# TASK BRIEF:
Write out every entry word for word.
:::
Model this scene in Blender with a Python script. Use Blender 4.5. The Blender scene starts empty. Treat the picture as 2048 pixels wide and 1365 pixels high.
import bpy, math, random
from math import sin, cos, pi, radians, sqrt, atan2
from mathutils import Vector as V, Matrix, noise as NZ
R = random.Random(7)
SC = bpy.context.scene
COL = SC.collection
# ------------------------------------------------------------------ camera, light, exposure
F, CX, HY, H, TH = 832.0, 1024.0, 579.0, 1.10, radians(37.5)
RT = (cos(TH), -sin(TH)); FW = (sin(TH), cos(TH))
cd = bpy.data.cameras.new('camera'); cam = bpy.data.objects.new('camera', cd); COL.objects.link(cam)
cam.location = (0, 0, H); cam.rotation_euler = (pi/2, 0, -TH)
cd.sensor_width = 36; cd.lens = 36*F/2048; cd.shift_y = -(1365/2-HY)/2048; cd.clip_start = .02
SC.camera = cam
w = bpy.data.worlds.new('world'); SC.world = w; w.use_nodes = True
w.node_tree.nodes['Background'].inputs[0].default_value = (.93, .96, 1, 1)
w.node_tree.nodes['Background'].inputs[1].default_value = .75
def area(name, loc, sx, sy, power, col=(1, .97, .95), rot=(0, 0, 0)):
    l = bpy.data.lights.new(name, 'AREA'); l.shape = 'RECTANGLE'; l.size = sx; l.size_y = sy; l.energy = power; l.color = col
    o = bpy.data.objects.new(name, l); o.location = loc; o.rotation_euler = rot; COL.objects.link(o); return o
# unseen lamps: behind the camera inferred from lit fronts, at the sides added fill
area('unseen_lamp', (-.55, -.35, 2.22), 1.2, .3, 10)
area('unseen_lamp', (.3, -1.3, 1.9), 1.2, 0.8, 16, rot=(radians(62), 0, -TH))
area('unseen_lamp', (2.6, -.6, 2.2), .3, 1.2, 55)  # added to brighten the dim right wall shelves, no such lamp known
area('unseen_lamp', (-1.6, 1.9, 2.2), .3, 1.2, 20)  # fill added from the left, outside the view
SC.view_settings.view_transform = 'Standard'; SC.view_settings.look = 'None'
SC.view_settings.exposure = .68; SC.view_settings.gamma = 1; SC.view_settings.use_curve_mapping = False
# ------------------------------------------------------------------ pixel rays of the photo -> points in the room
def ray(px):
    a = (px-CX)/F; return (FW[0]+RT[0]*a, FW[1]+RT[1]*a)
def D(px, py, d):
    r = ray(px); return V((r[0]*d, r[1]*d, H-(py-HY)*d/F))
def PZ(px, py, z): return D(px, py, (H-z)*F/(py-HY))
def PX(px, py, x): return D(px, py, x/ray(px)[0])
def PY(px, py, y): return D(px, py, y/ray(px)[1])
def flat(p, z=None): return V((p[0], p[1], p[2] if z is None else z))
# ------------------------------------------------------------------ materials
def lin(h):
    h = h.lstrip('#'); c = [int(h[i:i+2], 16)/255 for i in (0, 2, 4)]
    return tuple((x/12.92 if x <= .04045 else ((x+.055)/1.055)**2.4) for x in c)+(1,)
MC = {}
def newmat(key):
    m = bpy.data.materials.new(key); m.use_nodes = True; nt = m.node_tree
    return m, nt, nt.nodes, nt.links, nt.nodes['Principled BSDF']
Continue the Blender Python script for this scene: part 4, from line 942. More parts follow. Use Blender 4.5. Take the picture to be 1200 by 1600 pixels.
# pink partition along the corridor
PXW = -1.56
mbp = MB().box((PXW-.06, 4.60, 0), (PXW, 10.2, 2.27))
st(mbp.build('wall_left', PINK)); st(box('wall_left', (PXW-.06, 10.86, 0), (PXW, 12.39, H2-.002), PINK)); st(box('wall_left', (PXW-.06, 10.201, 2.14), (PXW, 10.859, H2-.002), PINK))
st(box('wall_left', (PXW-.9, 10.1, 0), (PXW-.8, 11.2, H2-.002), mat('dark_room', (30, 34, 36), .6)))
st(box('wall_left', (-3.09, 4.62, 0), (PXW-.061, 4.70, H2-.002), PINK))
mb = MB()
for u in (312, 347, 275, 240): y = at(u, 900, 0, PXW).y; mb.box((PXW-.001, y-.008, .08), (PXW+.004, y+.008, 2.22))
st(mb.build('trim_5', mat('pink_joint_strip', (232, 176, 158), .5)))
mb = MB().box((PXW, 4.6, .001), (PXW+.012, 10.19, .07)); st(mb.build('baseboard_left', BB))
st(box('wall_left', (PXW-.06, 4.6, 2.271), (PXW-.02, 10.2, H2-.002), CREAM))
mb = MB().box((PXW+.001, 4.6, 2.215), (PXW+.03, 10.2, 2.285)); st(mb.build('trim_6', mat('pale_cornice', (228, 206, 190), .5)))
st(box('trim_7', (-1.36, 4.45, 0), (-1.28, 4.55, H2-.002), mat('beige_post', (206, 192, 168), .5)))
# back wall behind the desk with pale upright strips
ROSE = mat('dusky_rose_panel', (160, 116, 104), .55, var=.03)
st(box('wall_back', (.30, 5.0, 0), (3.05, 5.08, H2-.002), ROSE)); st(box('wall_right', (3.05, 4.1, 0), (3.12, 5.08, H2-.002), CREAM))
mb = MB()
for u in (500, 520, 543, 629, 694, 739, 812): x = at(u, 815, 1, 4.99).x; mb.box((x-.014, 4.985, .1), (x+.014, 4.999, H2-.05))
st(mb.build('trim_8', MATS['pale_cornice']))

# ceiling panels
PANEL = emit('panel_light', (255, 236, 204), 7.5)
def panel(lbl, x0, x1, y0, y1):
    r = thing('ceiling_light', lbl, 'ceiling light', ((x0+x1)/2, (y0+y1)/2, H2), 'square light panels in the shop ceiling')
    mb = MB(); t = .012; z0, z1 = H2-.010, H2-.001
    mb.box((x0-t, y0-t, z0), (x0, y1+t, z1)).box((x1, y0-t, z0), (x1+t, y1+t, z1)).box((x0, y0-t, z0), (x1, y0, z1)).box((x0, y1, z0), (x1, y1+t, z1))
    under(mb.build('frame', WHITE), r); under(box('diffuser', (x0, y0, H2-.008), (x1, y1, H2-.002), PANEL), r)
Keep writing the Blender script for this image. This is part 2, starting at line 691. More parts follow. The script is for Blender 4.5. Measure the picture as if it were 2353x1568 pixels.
:::
# ANSWER TO THIS EXERCISE:
Model this scene in Blender with a Python script. Use Blender 4.5. The Blender scene starts empty. Treat the picture as 2048 pixels wide and 1365 pixels high.
import bpy, math, random
from math import sin, cos, pi, radians, sqrt, atan2
from mathutils import Vector as V, Matrix, noise as NZ
R = random.Random(7)
SC = bpy.context.scene
COL = SC.collection
# ------------------------------------------------------------------ camera, light, exposure
F, CX, HY, H, TH = 832.0, 1024.0, 579.0, 1.10, radians(37.5)
RT = (cos(TH), -sin(TH)); FW = (sin(TH), cos(TH))
cd = bpy.data.cameras.new('camera'); cam = bpy.data.objects.new('camera', cd); COL.objects.link(cam)
cam.location = (0, 0, H); cam.rotation_euler = (pi/2, 0, -TH)
cd.sensor_width = 36; cd.lens = 36*F/2048; cd.shift_y = -(1365/2-HY)/2048; cd.clip_start = .02
SC.camera = cam
w = bpy.data.worlds.new('world'); SC.world = w; w.use_nodes = True
w.node_tree.nodes['Background'].inputs[0].default_value = (.93, .96, 1, 1)
w.node_tree.nodes['Background'].inputs[1].default_value = .75
def area(name, loc, sx, sy, power, col=(1, .97, .95), rot=(0, 0, 0)):
    l = bpy.data.lights.new(name, 'AREA'); l.shape = 'RECTANGLE'; l.size = sx; l.size_y = sy; l.energy = power; l.color = col
    o = bpy.data.objects.new(name, l); o.location = loc; o.rotation_euler = rot; COL.objects.link(o); return o
# unseen lamps: behind the camera inferred from lit fronts, at the sides added fill
area('unseen_lamp', (-.55, -.35, 2.22), 1.2, .3, 10)
area('unseen_lamp', (.3, -1.3, 1.9), 1.2, 0.8, 16, rot=(radians(62), 0, -TH))
area('unseen_lamp', (2.6, -.6, 2.2), .3, 1.2, 55)  # added to brighten the dim right wall shelves, no such lamp known
area('unseen_lamp', (-1.6, 1.9, 2.2), .3, 1.2, 20)  # fill added from the left, outside the view
SC.view_settings.view_transform = 'Standard'; SC.view_settings.look = 'None'
SC.view_settings.exposure = .68; SC.view_settings.gamma = 1; SC.view_settings.use_curve_mapping = False
# ------------------------------------------------------------------ pixel rays of the photo -> points in the room
def ray(px):
    a = (px-CX)/F; return (FW[0]+RT[0]*a, FW[1]+RT[1]*a)
def D(px, py, d):
    r = ray(px); return V((r[0]*d, r[1]*d, H-(py-HY)*d/F))
def PZ(px, py, z): return D(px, py, (H-z)*F/(py-HY))
def PX(px, py, x): return D(px, py, x/ray(px)[0])
def PY(px, py, y): return D(px, py, y/ray(px)[1])
def flat(p, z=None): return V((p[0], p[1], p[2] if z is None else z))
# ------------------------------------------------------------------ materials
def lin(h):
    h = h.lstrip('#'); c = [int(h[i:i+2], 16)/255 for i in (0, 2, 4)]
    return tuple((x/12.92 if x <= .04045 else ((x+.055)/1.055)**2.4) for x in c)+(1,)
MC = {}
def newmat(key):
    m = bpy.data.materials.new(key); m.use_nodes = True; nt = m.node_tree
    return m, nt, nt.nodes, nt.links, nt.nodes['Principled BSDF']
Continue the Blender Python script for this scene: part 4, from line 942. More parts follow. Use Blender 4.5. Take the picture to be 1200 by 1600 pixels.
# pink partition along the corridor
PXW = -1.56
mbp = MB().box((PXW-.06, 4.60, 0), (PXW, 10.2, 2.27))
st(mbp.build('wall_left', PINK)); st(box('wall_left', (PXW-.06, 10.86, 0), (PXW, 12.39, H2-.002), PINK)); st(box('wall_left', (PXW-.06, 10.201, 2.14), (PXW, 10.859, H2-.002), PINK))
st(box('wall_left', (PXW-.9, 10.1, 0), (PXW-.8, 11.2, H2-.002), mat('dark_room', (30, 34, 36), .6)))
st(box('wall_left', (-3.09, 4.62, 0), (PXW-.061, 4.70, H2-.002), PINK))
mb = MB()
for u in (312, 347, 275, 240): y = at(u, 900, 0, PXW).y; mb.box((PXW-.001, y-.008, .08), (PXW+.004, y+.008, 2.22))
st(mb.build('trim_5', mat('pink_joint_strip', (232, 176, 158), .5)))
mb = MB().box((PXW, 4.6, .001), (PXW+.012, 10.19, .07)); st(mb.build('baseboard_left', BB))
st(box('wall_left', (PXW-.06, 4.6, 2.271), (PXW-.02, 10.2, H2-.002), CREAM))
mb = MB().box((PXW+.001, 4.6, 2.215), (PXW+.03, 10.2, 2.285)); st(mb.build('trim_6', mat('pale_cornice', (228, 206, 190), .5)))
st(box('trim_7', (-1.36, 4.45, 0), (-1.28, 4.55, H2-.002), mat('beige_post', (206, 192, 168), .5)))
# back wall behind the desk with pale upright strips
ROSE = mat('dusky_rose_panel', (160, 116, 104), .55, var=.03)
st(box('wall_back', (.30, 5.0, 0), (3.05, 5.08, H2-.002), ROSE)); st(box('wall_right', (3.05, 4.1, 0), (3.12, 5.08, H2-.002), CREAM))
mb = MB()
for u in (500, 520, 543, 629, 694, 739, 812): x = at(u, 815, 1, 4.99).x; mb.box((x-.014, 4.985, .1), (x+.014, 4.999, H2-.05))
st(mb.build('trim_8', MATS['pale_cornice']))

# ceiling panels
PANEL = emit('panel_light', (255, 236, 204), 7.5)
def panel(lbl, x0, x1, y0, y1):
    r = thing('ceiling_light', lbl, 'ceiling light', ((x0+x1)/2, (y0+y1)/2, H2), 'square light panels in the shop ceiling')
    mb = MB(); t = .012; z0, z1 = H2-.010, H2-.001
    mb.box((x0-t, y0-t, z0), (x0, y1+t, z1)).box((x1, y0-t, z0), (x1+t, y1+t, z1)).box((x0, y0-t, z0), (x1, y0, z1)).box((x0, y1, z0), (x1, y1+t, z1))
    under(mb.build('frame', WHITE), r); under(box('diffuser', (x0, y0, H2-.008), (x1, y1, H2-.002), PANEL), r)
Keep writing the Blender script for this image. This is part 2, starting at line 691. More parts follow. The script is for Blender 4.5. Measure the picture as if it were 2353x1568 pixels.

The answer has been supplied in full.